Weston is not the first person involved in a murderous incident who had earlier found his way into the Service’s files. Samuel Byck first caught agents’ attention after making a threat against President Nixon’s life in 1972. In 1974 Byck killed a policeman, an airline pilot, then himself in a failed effort to hijack a DC-9 that he planned to crash into the White House. In 1975 agents evaluated Sarah Jane Moore and decided she was not dangerous. Then she fired a gun at President Ford. “Washington is kind of a mecca for nuts,” says a federal law-enforcement officer. “Disturbed people go there because they think that’s where their problems are emanating from.”

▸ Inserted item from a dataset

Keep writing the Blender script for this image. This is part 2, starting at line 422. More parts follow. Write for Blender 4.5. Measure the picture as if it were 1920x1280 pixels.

Weston fits another profile the Secret Service is used to encountering. Potential assassins, especially delusional ones, often change targets, making it difficult to predict who is in danger. Only after Arthur Bremmer shot and seriously wounded presidential candidate George Wallace in 1972 did the Service learn–from Bremmer’s diary–that the would-be assassin had stalked Nixon before turning to the less protected Wallace. So it was with Weston. He made threats against a President, but he took his gun to Capitol Hill.